The defendants say the case has always been about the NCAA's alleged "perpetual release" forms that "eliminate" former athletes' ability to license materials.

"Now, at the 11th hour, plaintiffs have made a 180-degree turn: they have dropped their 'perpetual release' case and suddenly switched to a case in which NCAA bylaws prohibiting pay for play supposedly create a 'horizontal labor restraint' on current student-athletes related to the live broadcasts of games," according to the brief filed by NCAA attorney Robert Wierenga of Schiff Hardin (emphasis in original).

"Having realized that their old case was wrong on the facts, plaintiffs now assert different, unpled claims that are wrong on the law."

The motion is also signed by Electronic Arts attorney R. James Slaughter of Keker and Van Nest, as well as Collegiate Licensing Co. attorney Peter Boyle of Kilpatrick, Townsend & Stockton.

The defendants said they have not had an opportunity to contest the athletes' new theory, which is supposedly backed by "new evidence."

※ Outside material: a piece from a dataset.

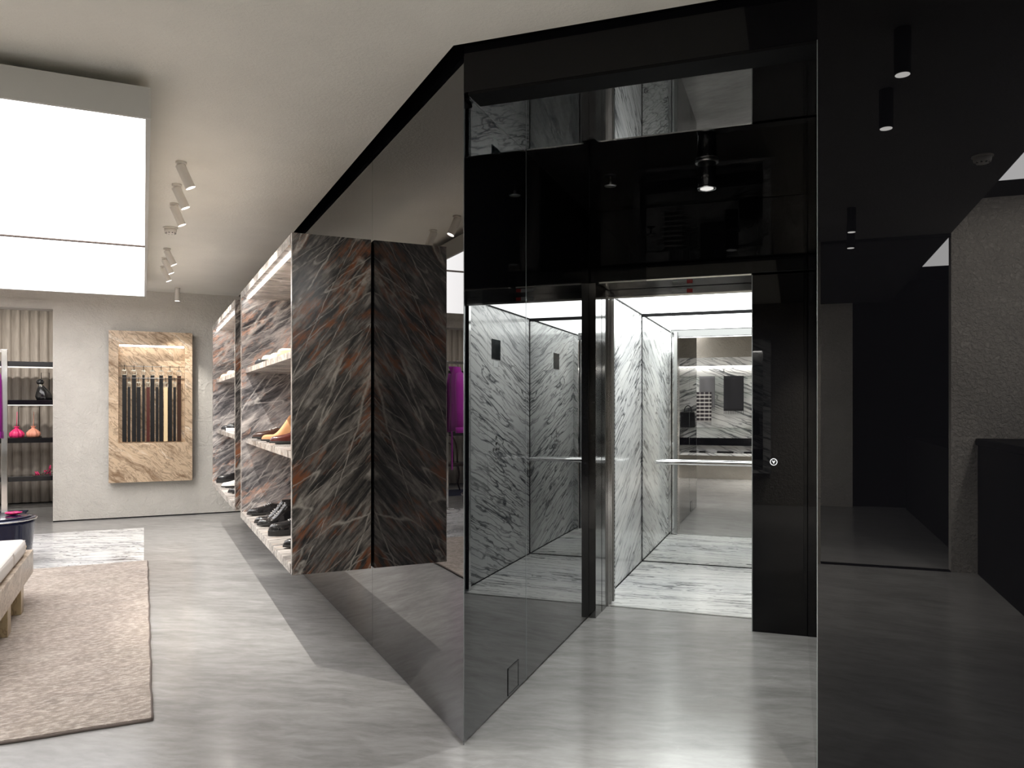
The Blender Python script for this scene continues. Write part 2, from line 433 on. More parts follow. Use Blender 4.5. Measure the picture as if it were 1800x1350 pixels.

"Plaintiffs have failed - indeed, they have not even really tried - to demonstrate how their so-called 'new evidence' justifies their attempt to assert a new 'labor restraint' theory in the CCM," the brief states, abbreviating class certification motion. "Nor could they plausibly do so. The CCM's new theory is simple: plaintiffs now claim that NCAA amateurism and eligibility rules allegedly violate the Sherman Act by preventing current student-athletes from selling their 'athletic labor' to NCAA schools in exchange for 50% of live broadcast revenues. But there is nothing secret - or new - about the NCAA's rules relating to amateurism and eligibility."

A student-athlete who was paid for appearing in a live broadcast risked his eligibility to participate, and the plaintiffs have known that since early 2011, the brief states.

Because the court relied on "inconsistent statements" by the plaintiffs, Judge Wilkens should strike the motion for class certification, the defendants argued.

The athletes meanwhile reiterated their arguments for class certification on Tuesday, virtually duplicating the motion they filed in September.

Trying to show that college sports "have become big businesses," the new motion cites a dissenting opinion in a 7th Circuit case from 1993 involving NCAA contracts.

Judge Joel Flaum wrote at the time: "Despite the nonprofit status of NCAA member schools, the transactions those schools make with premier athletes - full scholarships in exchange for athletic services - are not noncommercial, since schools can make millions of dollars as a result of these transactions. Indeed, this is likely one reason that some schools are willing to pay their football coaches up to $5 million a year rather than invest that money into educational resources."

Hausfeld attorney Michael Lehmann says in the brief that the NCAA could have compensated athletes in other ways "such as withholding payment until after graduation or paying student-athletes compensation in the form of increased living costs."

Judge Wilken is scheduled to decide the class certification motion on March 7, 2013.